I recall lying awake as a child, listening to murmurs of the television shows my parents were watching. As an adult I developed the sometime and uneasy rhythm of one night of wakefulness until 3 or 4 in the morning, followed by a night of a full eight hours’ sleep. I decided long ago not to lie awake in the dark. Instead I read or listen to music.
My copies of Karl Barth’s Church Dogmatics bear many marks and marginal notes that were made in what Frank Sinatra called the “wee, small hours.” Magazines, with their discrete articles and mix of subjects, are excellent for late-night reading. My preferred late-night music is instrumental jazz. I can’t begin to count the number of night hours I’ve spent with John Coltrane.
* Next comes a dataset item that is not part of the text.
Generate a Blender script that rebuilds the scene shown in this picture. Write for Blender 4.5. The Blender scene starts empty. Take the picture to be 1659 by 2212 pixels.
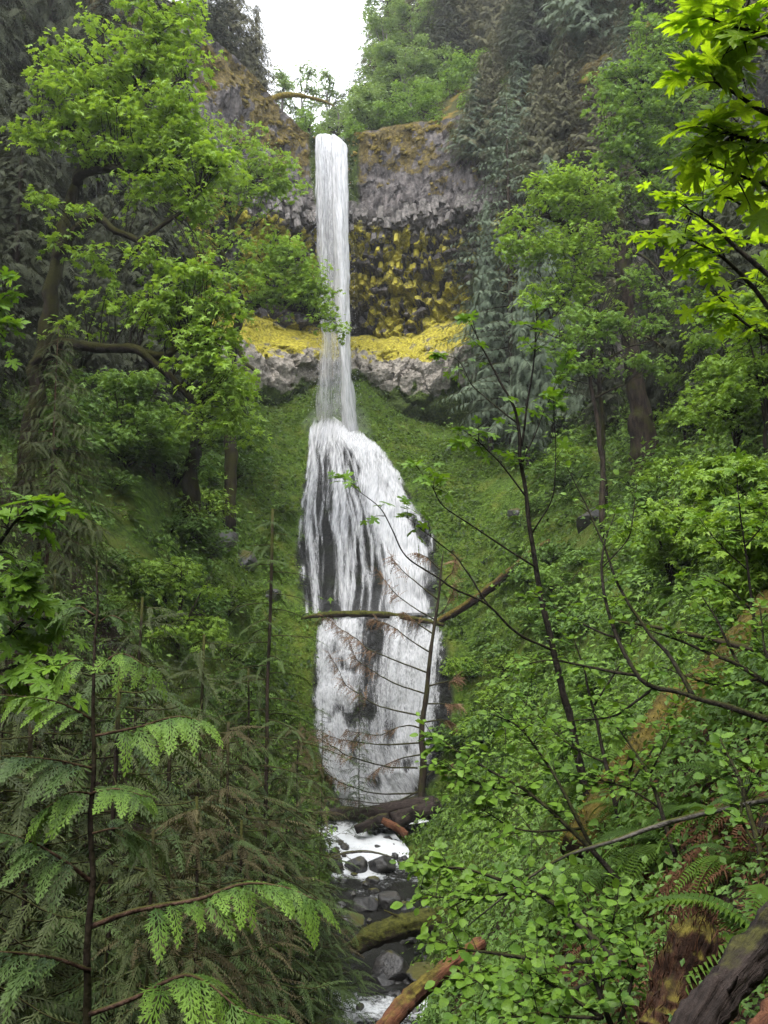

An insomniac learns to make careful musical choices. For deep night listening, the object is not only to enjoy the music but to float and ride with it into a dozing state. Accordingly, the first, third and last parts of Coltrane’s A Love Supreme are excellent. But the second part (“Resolution”) begins with a lulling acoustic bass line—until Coltrane jumps in with one of his squawking, zero-to-60-in-seconds saxophone starts. If you have begun to doze, that jars you wide awake.
It is not always insecurity that keeps me awake some nights, but I would be lying if I pretended that anxiety were not ever an accompaniment of my insomnia. The wee hours are haunting and radically solitary. If I am obsessing about something, the obsession can intensify late in the night. The postmidnight darkness makes for an implacable blackboard that begs to be inscribed by worry.
It is in this context that it recently occurred to me: God is an insomniac. Israel’s Elijah imagined an ever-wakeful God, in contrast to another deity, Baal. When Baal was summoned to a showdown of the gods but made “no answer,” Elijah mocked the prophetic followers of Baal. Maybe their god was asleep and needed to be awakened, he gibed (1 Kings 18:20–40). Clearly Elijah assumed that the Creator-Redeemer God would never be caught napping. He and the psalmist were of one mind on this count: “He who keeps Israel will neither slumber nor sleep” (Ps. 121:4).
If the Jewish and Christian tradition of sabbath teaches us anything, it is that we can rest because God never really rests. What Dante called the love that moves the sun and the other stars is ever wakeful. In the cosmic Christ, we know him in whom all things were created and “hold together,” moment by moment and hour by hour (Col. 1:13–30).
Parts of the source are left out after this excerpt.